Monetary Policy Committee meeting, Bank of England 11/5/2023
Monetary Policy Committee meeting, Bank of England. 11th May 2023
Bank Rate increased by a further 0.25%.
The Bank of England’s Monetary Policy Committee voted to raise Bank Rate by 25bps at its meeting on 11th May, as widely expected. This is the twelfth consecutive increase in borrowing costs, which have now risen from 0.1% to 4.5% since December 2021, the highest level since 2008. Once again, the vote was not unanimous with two external members (Swati Dhingra and Silvana Tenreyro) of the nine-person MPC voting to leave rates unchanged at 4.25%, citing the delayed effects of prior rate rises which were still to be realised. This hike in borrowing costs was widely expected given that consumer price inflation remains stubbornly high at 10.1% in the year to March. The meeting took place concurrently with the publication of the Bank’s latest quarterly Monetary Policy Report, which predicted a flatlining UK economy with inflation slowing significantly after April to end the year at a revised up 5.1% - and to keep falling to its 2% target by the first quarter of 2025, a modest tightening of the labour market but importantly no recession. The report predicted that Bank Rate would peak at 4¾% later in the year before falling back to 3% by the end of 2024. Following the MPC meeting, Governor Andrew Bailey refused to be drawn about future rate rises, insisting that decisions will be guided by the evidence but admitting that inflation has been higher than expected due largely to the persistence of food price rises.

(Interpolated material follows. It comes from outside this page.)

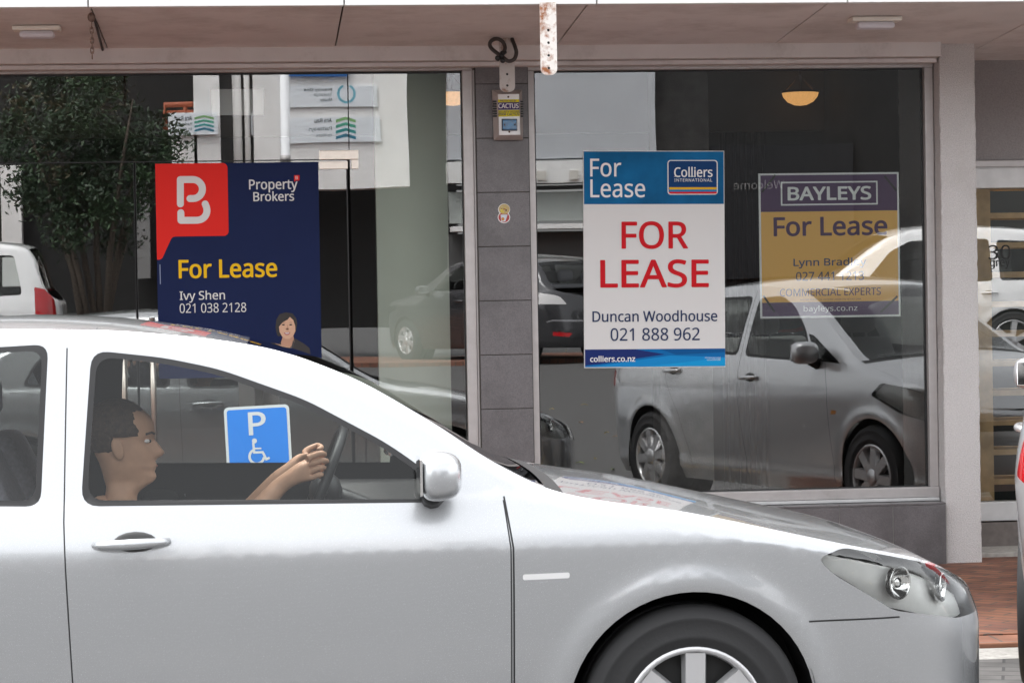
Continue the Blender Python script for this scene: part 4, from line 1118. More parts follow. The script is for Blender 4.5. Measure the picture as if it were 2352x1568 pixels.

Governor Bailey and the MPC have faced considerable criticism for their inaccurate inflation forecasting over the past two years. They have made little mention of the quantity of money in their recent announcements and seem reluctant to admit that the huge asset purchases between 2020 and 2022 have been the main cause of the current high inflation, as they resulted in an extraordinary spike in broad money growth, especially during the second quarter of 2020. Most of the monetary overhang has now dissipated, so the prediction of falling inflation is likely to be correct. However, the unprecedented series of rate increases, coupled with the shrinking of the Bank’s asset sheet by selling or running off these assets is now causing broad money to shrink. UK M4x declined by over £18.1b. during March. The annualised quarterly rate of growth for the first quarter of 2023 stood at a mere 2.3% while the annual growth rate fell to 1.4%, the lowest reading in over a decade.
There is very little indication that broad money growth is likely to revive in the short to medium term. The deposits created by new bank credit have been the main source of broad money growth since the termination of asset purchases, but recent months have seen a decline both in new mortgage lending and loans to businesses. The BoE’s corporate bond sales are likely to cease in the coming weeks, but the run-off of maturing assets will continue, which destroy money. The increase in the Counter-Cyclical Buffer from 1% to 2% in July will inhibit new bank lending. (This regulation requires banks to set aside a certain amount of capital to tide them over in the event of financial crises.) While there has been no knee-jerk reaction to the failure of several banks in the USA and Europe, the possibility of additional banking regulation cannot be ruled out. Thus far, the effects of the decline in broad money have been mainly felt in a slowing housing market and retail sector. House prices increased by only 0.1% in the year to April, while in the High Street, sales declined on both a monthly and annual basis in March due to the squeeze on money balances. The picture painted by the money numbers suggests that the Bank of England’s relative optimism is wishful thinking. Negative broad money growth combined with high inflation is the classic precursor to a recession.